Team Members Collection
How to structure a team members collection — fields, display contexts, departments, and relationships.
Overview
A Team Members collection stores your staff profiles. It is one of the most common collections on any website and serves double duty — displaying profiles on your "About" or "Team" page while also being referenced by blog posts, case studies, and events.
Recommended fields
Required
- Name (text) — the primary field. Full name, used in dropdowns and references.
- Role (text) — job title or position.
- Photo (image) — professional headshot.
Recommended
- Department (select) — design, engineering, marketing, operations, leadership.
- Order (number) — manual sort order for display.
- Bio (rich text) — for team member detail pages.
- Email (email) — contact information.
Optional
- LinkedIn (url) — social profile link.
- Twitter (url) — social profile link.
- Phone (phone) — direct line.
- Start date (date) — when they joined.
- Location (text) — office or city.
- Skills (multi-select) — areas of expertise.
- Featured (boolean) — highlight on homepage.
Display contexts
Card view (team grid)
Most team pages display members as a grid of cards showing photo, name, and role. For this context, you need:
- Name, role, photo, department.
- Optional: email, LinkedIn link.
Detail page (individual profiles)
If team members have their own pages, add:
- Bio (rich text) — full biography.
- SEO title and meta description.
- Social links.
- Related projects or blog posts (via reverse references).
Reference context
When team members appear as authors on blog posts or leads on case studies, only name and photo are pulled.

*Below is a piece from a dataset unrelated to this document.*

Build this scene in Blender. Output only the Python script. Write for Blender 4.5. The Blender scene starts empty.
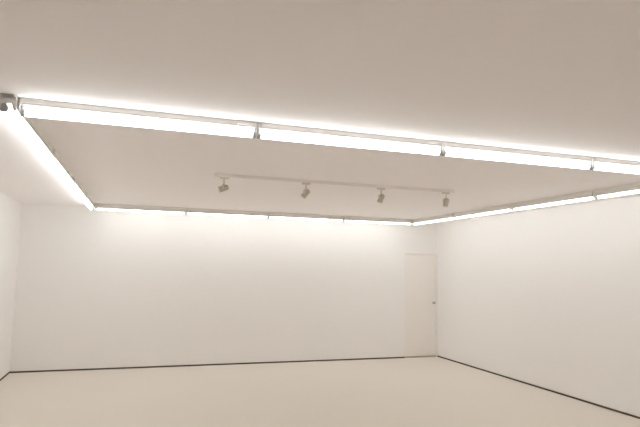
import bpy, bmesh, math, random
from mathutils import Vector, Matrix

scene = bpy.context.scene
col = scene.collection
random.seed(4)

# ------------------------------------------------------------------ room dimensions (metres)
XL, XR = -1.850, 5.775           # left / right wall
YB, YF = 9.760, -0.9             # back wall / wall behind the camera
H = 2.679                        # ceiling height
LX0, LX1 = -0.755, 4.938         # axes of the ceiling loop of fluorescent battens
LY0, LY1 = 3.483, 9.180
TRACK_Y = 5.565
CAM_Z = 1.729
T = 0.12                         # wall thickness


# ------------------------------------------------------------------ materials
def paint(name, a, b, rough=0.6, scale=3.0, bump=0.02, bscale=180.0, spec=0.3):
    m = bpy.data.materials.new(name)
    m.use_nodes = True
    nt = m.node_tree
    n, l = nt.nodes, nt.links
    bs = n['Principled BSDF']
    bs.inputs['Roughness'].default_value = rough
    bs.inputs['Specular IOR Level'].default_value = spec
    tc = n.new('ShaderNodeTexCoord')
    no = n.new('ShaderNodeTexNoise')
    no.inputs['Scale'].default_value = scale
    no.inputs['Detail'].default_value = 4
    l.new(tc.outputs['Object'], no.inputs['Vector'])
    mx = n.new('ShaderNodeMix')
    mx.data_type = 'RGBA'
    mx.inputs[6].default_value = (*a, 1)
    mx.inputs[7].default_value = (*b, 1)
    l.new(no.outputs['Fac'], mx.inputs[0])
    l.new(mx.outputs[2], bs.inputs['Base Color'])
    if bump:
        n2 = n.new('ShaderNodeTexNoise')
        n2.inputs['Scale'].default_value = bscale
        l.new(tc.outputs['Object'], n2.inputs['Vector'])
        bp = n.new('ShaderNodeBump')
        bp.inputs['Strength'].default_value = bump
        bp.inputs['Distance'].default_value = 0.002
        l.new(n2.outputs['Fac'], bp.inputs['Height'])
        l.new(bp.outputs['Normal'], bs.inputs['Normal'])
    return m


def plain(name, c, rough=0.45, metal=0.0):
    m = paint(name, c, tuple(x * 0.96 for x in c), rough, 8.0, 0.0)
    m.node_tree.nodes['Principled BSDF'].inputs['Metallic'].default_value = metal
    return m


def emitter(name, c, strength):
    m = bpy.data.materials.new(name)
    m.use_nodes = True
    nt = m.node_tree
    nt.nodes.remove(nt.nodes['Principled BSDF'])
    e = nt.nodes.new('ShaderNodeEmission')
    e.inputs['Color'].default_value = (*c, 1)
    e.inputs['Strength'].default_value = strength
    nt.links.new(e.outputs[0], nt.nodes['Material Output'].inputs['Surface'])
    return m


M = {
    'wall': paint('wall_paint', (0.910, 0.897, 0.882), (0.902, 0.889, 0.874), 0.7),
    'ceiling': paint('ceiling_paint', (0.972, 0.946, 0.950), (0.964, 0.938, 0.942), 0.8),
    'floor': paint('floor_screed', (0.795, 0.740, 0.670), (0.775, 0.721, 0.653), 0.55, 1.1, 0.03, 60.0, 0.25),
    'gap': plain('dark_skirting', (0.100, 0.078, 0.056), 0.7),
    'door': paint('door_paint', (0.900, 0.872, 0.836), (0.890, 0.862, 0.826), 0.55),
    'sill': plain('sill_strip', (0.46, 0.40, 0.32), 0.6),
    'white': plain('white_enamel', (0.86, 0.84, 0.80), 0.4),
    'reflector': plain('reflector_enamel', (0.86, 0.86, 0.84), 0.3),
    'holder': plain('grey_plastic', (0.60, 0.61, 0.62), 0.5),
    'plate': plain('end_plate_grey', (0.78, 0.77, 0.75), 0.5),
    'tube': emitter('fluorescent_glow', (0.955, 0.995, 1.0), 11.3),
    'cap': plain('tube_cap_metal', (0.62, 0.62, 0.62), 0.35, 0.8),
    'track': plain('track_white', (0.88, 0.84, 0.80), 0.5),
    'stem': plain('spot_stem', (0.74, 0.69, 0.63), 0.5),
    'head': plain('spot_head_grey', (0.56, 0.51, 0.44), 0.45),
    'rim': plain('spot_rim_white', (0.80, 0.75, 0.68), 0.4),
    'lens': plain('spot_lens', (0.22, 0.21, 0.20), 0.15),
    'steel': plain('brushed_steel', (0.55, 0.52, 0.48), 0.3, 0.7),
}


# ------------------------------------------------------------------ mesh helpers
def box(bm, x0, x1, y0, y1, z0, z1, bev=0.0):
    r = bmesh.ops.create_cube(bm, size=1.0)
    vs = r['verts']
    for v in vs:
        v.co = Vector((x0 if v.co.x < 0 else x1, y0 if v.co.y < 0 else y1, z0 if v.co.z < 0 else z1))
    if bev:
        es = list({e for v in vs for e in v.link_edges})
        bmesh.ops.bevel(bm, geom=es, offset=bev, segments=2, profile=0.5, affect='EDGES')


def tube(bm, a, b, ra, rb=None, seg=20):
    a, b = Vector(a), Vector(b)
    d = b - a
    mt = Matrix.Translation((a + b) / 2) @ d.to_track_quat('Z', 'Y').to_matrix().to_4x4()
    bmesh.ops.create_cone(bm, cap_ends=True, segments=seg, radius1=ra, radius2=ra if rb is None else rb,
                          depth=d.length, matrix=mt)


def lathe(bm, prof, mt, seg=28):
    rings = []
    for r, z in prof:
        rings.append([bm.verts.new(mt @ Vector((r * math.cos(2 * math.pi * k / seg), r * math.sin(2 * math.pi * k / seg), z)))
                      for k in range(seg)])
    for p, q in zip(rings, rings[1:]):
        for k in range(seg):
            bm.faces.new((p[k], p[(k + 1) % seg], q[(k + 1) % seg], q[k]))
    bm.faces.new(rings[0][::-1])
    bm.faces.new(rings[-1])


def prism(bm, poly, x0, x1):
    """closed profile in (y, z) pulled along x"""
    p = [bm.verts.new((x0, y, z)) for y, z in poly]
    q = [bm.verts.new((x1, y, z)) for y, z in poly]
    n = len(poly)
    for k in range(n):
        bm.faces.new((p[k], p[(k + 1) % n], q[(k + 1) % n], q[k]))
    bm.faces.new(p[::-1])
    bm.faces.new(q)


def obj(name, bm, mat, parent=None, smooth=False):
    bmesh.ops.recalc_face_normals(bm, faces=bm.faces)
    me = bpy.data.meshes.new(name)
    bm.to_mesh(me)
    bm.free()
    me.materials.append(mat)
    if smooth:
        for p in me.polygons:
            p.use_smooth = True
        me.set_sharp_from_angle(angle=math.radians(35))
    o = bpy.data.objects.new(name, me)
    col.objects.link(o)
    if parent:
        o.parent = parent
    return o


def thing(name, label, cat, loc=(0, 0, 0), rz=0.0, group=None):
    o = bpy.data.objects.new(name, None)
    o.empty_display_size = 0.1
    col.objects.link(o)
    o.location = loc
    o.rotation_euler = (0, 0, rz)
    o['label'] = label
    o['category'] = cat
    if group:
        o['group'] = group
    return o


def struct(name, bm, mat, label, cat, smooth=False):
    o = obj(name, bm, mat, None, smooth)
    o['kind'] = 'structure'
    o['label'] = label
    o['category'] = cat
    return o


def slab(name, ext, mat, label, cat, bev=0.0):
    bm = bmesh.new()
    box(bm, *ext, bev=bev)
    return struct(name, bm, mat, label, cat)


# ------------------------------------------------------------------ the room
DX0, DX1, DH = 5.030, 5.742, 2.035           # door leaf in the back wall, beside the right corner
REC = 0.014                                  # the leaf sits this far back in the wall face

slab('floor', (XL - T, XR + T, YF - T, YB + T, -0.1, 0), M['floor'], 'pale beige smooth floor of the empty gallery room', 'floor')
slab('ceiling', (XL - T, XR + T, YF - T, YB + T, H, H + 0.1), M['ceiling'], 'flat off-white ceiling carrying the loop of fluorescent tubes', 'ceiling')
slab('wall_left', (XL - T, XL, YF - T, YB + T, 0, H), M['wall'], 'plain cream wall at the left edge of the room', 'wall')
slab('wall_right', (XR, XR + T, YF - T, YB + T, 0, H), M['wall'], 'plain cream wall running along the right side', 'wall')
slab('wall_rear', (XL, XR, YF - T, YF, 0, H), M['wall'], 'plain cream wall closing the room opposite the door', 'wall')
bm = bmesh.new()
box(bm, XL, DX0, YB, YB + T, 0, H)
box(bm, DX0, DX1, YB, YB + T, DH, H)
box(bm, DX1, XR, YB, YB + T, 0, H)
box(bm, DX0, DX1, YB + 0.06, YB + T, 0, DH)
struct('wall_back', bm, M['wall'], 'wide plain cream wall at the far end of the room', 'wall')

# flush door, painted like the wall
bm = bmesh.new()
g = 0.004
box(bm, DX0 + g, DX1 - g, YB + REC, YB + 0.058, 0.022, DH - g, 0.003)
dr = struct('door_1', bm, M['door'], 'flush cream door set in the far wall beside the right corner', 'door')
bm = bmesh.new()
hx = DX1 - 0.055
lathe(bm, [(0.024, 0), (0.024, 0.006), (0.010, 0.008), (0.010, 0.03), (0.022, 0.036), (0.026, 0.048), (0.020, 0.058), (0.006, 0.062)],
      Matrix.Translation((hx, YB + REC, 1.07)) @ Matrix.Rotation(math.radians(90), 4, 'X'))
obj('door_handle', bm, M['steel'], dr, True)
slab('trim_1', (DX0, DX1, YB - 0.004, YB + 0.058, 0, 0.018), M['sill'], 'low threshold strip under the cream door', 'threshold')
# shallow moulding over the door head
bm = bmesh.new()
prism(bm, [(YB, DH + 0.004), (YB - 0.006, DH + 0.004), (YB - 0.007, DH + 0.03), (YB, DH + 0.034)], DX0 + 0.03, XR - 0.001)
struct('trim_2', bm, M['door'], 'thin cream head strip over the door in the far wall', 'trim')

# thin dark skirting strips
SH, SD = 0.024, 0.007
slab('baseboard_back', (XL + SD, DX0, YB - SD, YB, 0, SH), M['gap'], 'thin dark skirting line along the far wall', 'baseboard')
slab('baseboard_right', (XR - SD, XR, YF, YB, 0, SH), M['gap'], 'thin dark skirting line along the right wall', 'baseboard')
slab('baseboard_left', (XL, XL + SD, YF, YB, 0, SH), M['gap'], 'thin dark skirting line along the left wall', 'baseboard')
slab('baseboard_rear', (XL + SD, XR - SD, YF, YF + SD, 0, SH), M['gap'], 'thin dark skirting line on the wall opposite the door', 'baseboard')


# ------------------------------------------------------------------ fluorescent battens
TY, TZ, TR = 0.014, -0.083, 0.020            # tube axis (y outwards, z down from the ceiling) and radius


def make_batten(L):
    """along x from 0 to L, lamp side towards +y, z = 0 on the ceiling"""
    t = thing('fluorescent_batten', '', 'light fixture')
    bm = bmesh.new()
    box(bm, 0.0, L, -0.034, 0.034, -0.032, 0, 0.003)
    obj('housing', bm, M['white'], t)
    bm = bmesh.new()
    prism(bm, [(0.033, -0.033), (0.034, -0.037), (0.033, -0.039), (-0.024, -0.040), (-0.046, -0.080), (-0.048, -0.079),
               (-0.028, -0.033)], 0.003, L - 0.003)
    obj('reflector', bm, M['reflector'], t)
    bm = bmesh.new()
    tube(bm, (0.026, TY, TZ), (L - 0.026, TY, TZ), TR, seg=24)
    tb = obj('tube', bm, M['tube'], t, True)
    for x0, x1 in ((0.014, 0.026), (L - 0.026, L - 0.014)):
        bm = bmesh.new()
        tube(bm, (x0, TY, TZ), (x1, TY, TZ), TR + 0.0005, seg=24)
        obj('tube_cap', bm, M['cap'], tb, True)
    for x0, x1 in ((0.003, 0.015), (L - 0.015, L - 0.003)):
        bm = bmesh.new()
        box(bm, x0, x1, TY - 0.014, TY + 0.014, TZ - 0.018, -0.040, 0.004)
        tube(bm, (x0, TY, TZ), (x1, TY, TZ), 0.023, seg=20)
        obj('lampholder', bm, M['holder'], t)
    for x0, x1 in ((0.0, 0.003), (L - 0.003, L)):
        bm = bmesh.new()                     # a plate with two legs, open around the lampholder
        prism(bm, [(-0.050, -0.094), (-0.036, -0.094), (-0.024, -0.056), (0.026, -0.056), (0.034, -0.094), (0.047, -0.094),
                   (0.047, -0.030), (0.034, -0.002), (-0.034, -0.002), (-0.050, -0.030)], x0, x1)
        obj('end_plate', bm, M['plate'], t)
    for x0, x1 in ((0.03, 0.13), (L - 0.13, L - 0.03)):
        bm = bmesh.new()
        box(bm, x0, x1, -0.042, 0.042, -0.026, 0, 0.003)
        obj('mounting_bracket', bm, M['white'], t)
    return t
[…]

Make sure these fields are always filled in.
Departments: select vs. collection
For most sites, a select field for department is sufficient. Use a separate Departments collection only if:
- Departments have their own pages.
- You need to display department descriptions.
- You want to filter team members by department dynamically.
Relationships
- Blog Posts → Team Members (single reference as "Author")
- Case Studies → Team Members (multi-reference as "Team")
- Events → Team Members (single reference as "Organizer" or "Speaker")
- Departments → Team Members (reverse lookup)
Webflow-specific considerations
Field count budget
Webflow allows 60 fields per collection. A full team member profile with departments, social links, skills, and SEO fields uses about 18-22 fields. That leaves plenty of room, but think twice before adding rarely-used fields.
Slug field
Team member slugs should be auto-generated from the name field. Watch for duplicate names — if you have two "Sarah Johnson"s, Webflow will append a number to the slug. Consider using "first-last-department" as a slug pattern for larger teams.
Collection list limits
Webflow collection lists display a maximum of 100 items per list. If your team has more than 100 members (common in larger organizations), you will need pagination or Finsweet CMS Load to display them all.
Reference field limits
Webflow allows 5 multi-reference fields per collection. If Team Members references Departments, Projects, Blog Posts, Events, and Skills as multi-reference, you have hit the limit. Use single-reference or select fields where possible to conserve multi-reference slots.
Airtable sync tips
When syncing team members from Airtable to Webflow:
- Photo hosting — Airtable attachment URLs expire after ~2 hours. Trellis caches images in Firebase Storage to ensure they remain accessible in Webflow.
- Department mapping — if departments is a linked record in Airtable, it maps to a reference field in Webflow. If it is a single select, it maps to an option field.
- Sort order — Airtable sorts by view; Webflow sorts by field value. Add an explicit "Order" number field for consistent display ordering across both platforms.
- Rich text formatting — Airtable's long text with rich formatting translates to Webflow rich text, but some formatting (tables, code blocks) may not carry over perfectly. Test with a sample record before syncing all members.
Industry patterns
Nonprofits
Nonprofits often have team members across multiple departments: education, restoration, research, operations, and leadership. Add a Programs multi-reference field to link team members to the programs they lead. Consider a "Years with organization" computed field for tenure display.
Agencies
Agency team pages often highlight individual skills and project portfolios. Add a Projects multi-reference field and a Specialties multi-select field. Consider a separate "Leadership" boolean for partners and principals who should appear first.
SaaS companies
SaaS team pages are often small and focused on building trust. Prioritize photo quality, a concise bio, and LinkedIn links. Skip phone and direct email — funnel inquiries through a contact form instead.
Common mistakes
- Missing order field — without it, team members display in creation order, which is rarely ideal.
- Bio on card-only pages — if you only show cards, skip the rich text bio. It wastes content entry effort.
- Separate "Leadership" collection — use a department filter or "featured" boolean instead. Keeping all people in one collection avoids duplicate profiles.
- Overloading with social links — most visitors only care about LinkedIn and maybe Twitter/X. Don't add fields for every social platform — it creates a maintenance burden.
- Not planning for growth — if you have 8 team members now but plan to grow to 80, design for 80 from the start. Add department filtering, pagination support, and a featured toggle now.